▸ WHAT IS ASKED:
Tell how many lines in these records contain the string "script", with only the number as the reply.

▸ Stored items:
=-=-=-=-=

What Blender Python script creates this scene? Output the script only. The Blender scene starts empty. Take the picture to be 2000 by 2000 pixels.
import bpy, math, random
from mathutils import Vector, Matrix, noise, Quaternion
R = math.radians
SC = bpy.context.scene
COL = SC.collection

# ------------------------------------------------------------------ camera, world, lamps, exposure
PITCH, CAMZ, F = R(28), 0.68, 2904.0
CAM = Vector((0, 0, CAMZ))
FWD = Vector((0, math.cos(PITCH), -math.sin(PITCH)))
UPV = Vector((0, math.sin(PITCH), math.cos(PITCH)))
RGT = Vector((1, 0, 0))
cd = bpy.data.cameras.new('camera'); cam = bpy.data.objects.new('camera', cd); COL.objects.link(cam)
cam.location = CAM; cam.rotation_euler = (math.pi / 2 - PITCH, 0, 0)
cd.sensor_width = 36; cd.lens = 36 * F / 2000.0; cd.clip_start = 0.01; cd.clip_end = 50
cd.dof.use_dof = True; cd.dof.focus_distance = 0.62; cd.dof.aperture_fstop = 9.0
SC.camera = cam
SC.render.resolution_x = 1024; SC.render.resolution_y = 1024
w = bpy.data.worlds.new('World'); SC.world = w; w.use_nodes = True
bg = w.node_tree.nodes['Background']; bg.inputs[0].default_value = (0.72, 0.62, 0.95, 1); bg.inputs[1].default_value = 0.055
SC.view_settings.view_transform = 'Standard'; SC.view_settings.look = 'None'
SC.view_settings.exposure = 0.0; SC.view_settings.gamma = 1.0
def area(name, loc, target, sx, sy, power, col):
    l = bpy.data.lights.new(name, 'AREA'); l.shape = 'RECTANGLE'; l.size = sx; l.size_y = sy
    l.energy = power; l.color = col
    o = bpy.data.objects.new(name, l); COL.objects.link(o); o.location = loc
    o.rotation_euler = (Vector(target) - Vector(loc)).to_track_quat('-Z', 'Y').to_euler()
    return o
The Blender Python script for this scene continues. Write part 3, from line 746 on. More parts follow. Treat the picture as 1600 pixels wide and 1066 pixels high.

=-=-=-=-=

▸ REPLY:
2